Le pape François, mercredi au sanctuaire marial d'Aparecida au Brésil, où il va célébrer la première grand-messe de son pontificat hors de Rome.

Le pape François, mercredi au sanctuaire marial d'Aparecida au Brésil, où il va célébrer la première grand-messe de son pontificat hors de Rome. - -

Après les émeutes de juin, la visite du souverain pontife au Brésil est placée sous haute surveillance. D'autant que tout le monde ne voit pas d'un bon œil les dépenses consécutives aux JMJ, en période de crise sociale.

La crise politique et sociale qui court depuis quelques mois au Brésil va-t-elle jouer les trouble-fête aux 28e Journées mondiales de la jeunesse (JMJ) présidées par le pape François? Après les grandes manifestations de juin lors de la Coupe des confédérations de football, le mouvement de contestation portée par une partie de la population est dans tous les esprits. Avec l'arrêt du "miracle brésilien" matérialisé par un spectaculaire ralentissement de la croissance économique (- de 1%) et une inflation galopante (+ 20% depuis janvier), certains ne voient pas d'un bon œil les trente millions d'euros que va coûter la visite papale.

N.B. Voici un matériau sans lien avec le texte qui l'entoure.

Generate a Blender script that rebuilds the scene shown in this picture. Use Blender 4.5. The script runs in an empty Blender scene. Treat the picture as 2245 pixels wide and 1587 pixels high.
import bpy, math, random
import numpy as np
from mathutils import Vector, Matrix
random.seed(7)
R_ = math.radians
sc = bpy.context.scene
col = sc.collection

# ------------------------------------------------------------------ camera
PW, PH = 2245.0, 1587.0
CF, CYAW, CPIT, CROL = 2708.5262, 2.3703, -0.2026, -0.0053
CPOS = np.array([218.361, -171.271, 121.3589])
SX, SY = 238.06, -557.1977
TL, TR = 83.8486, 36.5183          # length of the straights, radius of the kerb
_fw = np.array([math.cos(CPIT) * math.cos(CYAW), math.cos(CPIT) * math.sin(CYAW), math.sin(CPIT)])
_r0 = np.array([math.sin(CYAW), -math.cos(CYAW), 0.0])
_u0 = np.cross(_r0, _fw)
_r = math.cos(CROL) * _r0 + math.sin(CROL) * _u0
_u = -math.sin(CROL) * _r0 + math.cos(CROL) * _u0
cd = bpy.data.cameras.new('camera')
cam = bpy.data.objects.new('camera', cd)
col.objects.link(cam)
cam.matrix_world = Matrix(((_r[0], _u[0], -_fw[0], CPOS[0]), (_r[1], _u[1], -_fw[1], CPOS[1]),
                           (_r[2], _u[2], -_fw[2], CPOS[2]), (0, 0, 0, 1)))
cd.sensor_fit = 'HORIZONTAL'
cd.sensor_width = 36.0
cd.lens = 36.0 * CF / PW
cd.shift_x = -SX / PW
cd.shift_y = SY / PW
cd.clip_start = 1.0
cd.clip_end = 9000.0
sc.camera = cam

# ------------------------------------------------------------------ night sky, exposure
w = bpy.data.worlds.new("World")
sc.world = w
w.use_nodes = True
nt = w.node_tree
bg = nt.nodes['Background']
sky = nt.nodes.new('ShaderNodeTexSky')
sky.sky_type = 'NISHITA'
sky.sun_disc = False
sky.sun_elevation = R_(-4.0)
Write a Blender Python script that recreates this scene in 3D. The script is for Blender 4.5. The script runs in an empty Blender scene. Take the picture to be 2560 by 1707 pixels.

Dès son arrivée sur place, les Anonymous de Rio se heurtaient aux forces de l'ordre. Mais cette contestation peut-elle réellement compromettre la sérénité des JMJ? Pour y voir plus clair, BFMTV.com a posé la question à Stéphane Monclaire, maître de conférences de Science politique à l'Université de Paris 1 Sorbonne, spécialiste de ce pays.

Certains ont dénoncé les dépenses occasionnées par la venue du pape François au Brésil. Ce mouvement peut-il prendre de l'ampleur?

Non. Même si le catholicisme est en déclin, le Brésil reste le premier pays catholique au monde. Il possède 100 millions de fidèles et plus de 52% de la population se rend à la messe une fois par semaine. Cela amène une grande partie de la population à avoir du respect pour le pape.

Mais, surtout, le Brésil n'a pas de tradition d'hostilité à l'égard des personnes. Le pape a plutôt une bonne image. Les Anonymous et d'autres groupes dénoncent surtout le coût pour l'Etat de l'organisation des JMJ. Si ces journées sont en grande partie payées par le clergé brésilien, les déplacements du pape sont en revanche pris en charge par l'Etat. C'est le genre de détails qui échappe un peu aux partisans de la laïcité, mais le pape est aussi le chef de l'Etat du Vatican. Il est donc logique, eut égard aux accords entre pays, que l'Etat fédéral s'acquitte d'une partie de note.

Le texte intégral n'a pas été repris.